Mais je réaffirme que la mise en œuvre du Sénat est une décision consensuelle de plus de 3500 personnes et qui tend à approfondir notre processus démocratique. Avant, il n’y avait pas d’Assemblée nationale et c’est grâce à la Constitution de juin 1991 que nous avons maintenant une Assemblée nationale, des contrepouvoirs comme la presse, la société civile. Tout cela, c’est parce que l’Etat existe. Le jour où ces structures ou ces institutions ne seront pas là, ce sera la loi de la jungle et je crois que personne n’a intérêt à ce qu’on en arrive là.

Les derniers événements dans des pays de la sous-région nous montrent bien qu’on a intérêt à ce que notre paix sociale ne soit pas vendue à vil prix. C’est quand on ne l’a plus qu’on se rend compte que la paix sociale est extrêmement importante pour un pays.

Mais la décision de l’ADF/RDA de voter contre la loi sur le Sénat n’ouvre-t-elle pas une boîte de pandore quant au respect des décisions consensuelles prises au sein du CCRP ?

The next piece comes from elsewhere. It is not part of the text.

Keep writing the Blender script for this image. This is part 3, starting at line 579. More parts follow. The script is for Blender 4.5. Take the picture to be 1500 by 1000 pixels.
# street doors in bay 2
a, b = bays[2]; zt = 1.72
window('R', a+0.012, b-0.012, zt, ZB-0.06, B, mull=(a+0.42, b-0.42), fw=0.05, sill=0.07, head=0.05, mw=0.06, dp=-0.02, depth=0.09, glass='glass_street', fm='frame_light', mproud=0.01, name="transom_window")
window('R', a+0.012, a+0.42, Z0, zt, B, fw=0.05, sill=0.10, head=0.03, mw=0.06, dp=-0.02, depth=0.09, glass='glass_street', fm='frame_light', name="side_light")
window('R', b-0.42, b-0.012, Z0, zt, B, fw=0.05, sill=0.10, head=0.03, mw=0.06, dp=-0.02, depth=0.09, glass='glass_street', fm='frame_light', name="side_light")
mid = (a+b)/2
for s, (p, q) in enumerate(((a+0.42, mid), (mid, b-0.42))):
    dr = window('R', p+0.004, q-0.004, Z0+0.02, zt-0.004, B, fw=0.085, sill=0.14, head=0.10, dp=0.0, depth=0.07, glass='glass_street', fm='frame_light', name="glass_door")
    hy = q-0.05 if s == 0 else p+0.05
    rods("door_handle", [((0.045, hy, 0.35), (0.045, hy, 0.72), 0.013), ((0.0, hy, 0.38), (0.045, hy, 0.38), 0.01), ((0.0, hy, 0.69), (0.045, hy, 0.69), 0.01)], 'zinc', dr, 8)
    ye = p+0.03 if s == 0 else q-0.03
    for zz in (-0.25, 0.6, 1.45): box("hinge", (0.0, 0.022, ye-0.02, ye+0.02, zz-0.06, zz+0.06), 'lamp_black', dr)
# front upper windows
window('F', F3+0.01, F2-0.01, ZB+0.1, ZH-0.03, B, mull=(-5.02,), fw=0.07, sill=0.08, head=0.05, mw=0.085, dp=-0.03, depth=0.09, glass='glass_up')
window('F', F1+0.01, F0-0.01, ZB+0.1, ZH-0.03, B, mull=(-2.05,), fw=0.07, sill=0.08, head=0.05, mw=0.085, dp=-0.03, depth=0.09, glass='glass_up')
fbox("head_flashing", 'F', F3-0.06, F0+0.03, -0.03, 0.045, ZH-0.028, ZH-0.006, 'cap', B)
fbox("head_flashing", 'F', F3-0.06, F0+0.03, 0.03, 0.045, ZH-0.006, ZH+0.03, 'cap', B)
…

ABY : Il me semble, sans être de l’ADF/RDA, que cette décision de ne pas voter une proposition consensuelle qui est sortie du CCRP auquel ce parti a participé est purement conjoncturelle. Je voudrais cependant vous demander de vous approcher peut-être de l’ADF/RDA pour savoir si elle n’a pas ouvert la boite de pandore sinon je ne saurais répondre à cette question. Ce que je puis dire, c’est que je pense que les décisions consensuelles qui ont été prises au niveau du CCRP vont continuer à être mises en œuvre. Je crois et j’ai confiance au chef de l’Etat qui a pris cet engagement.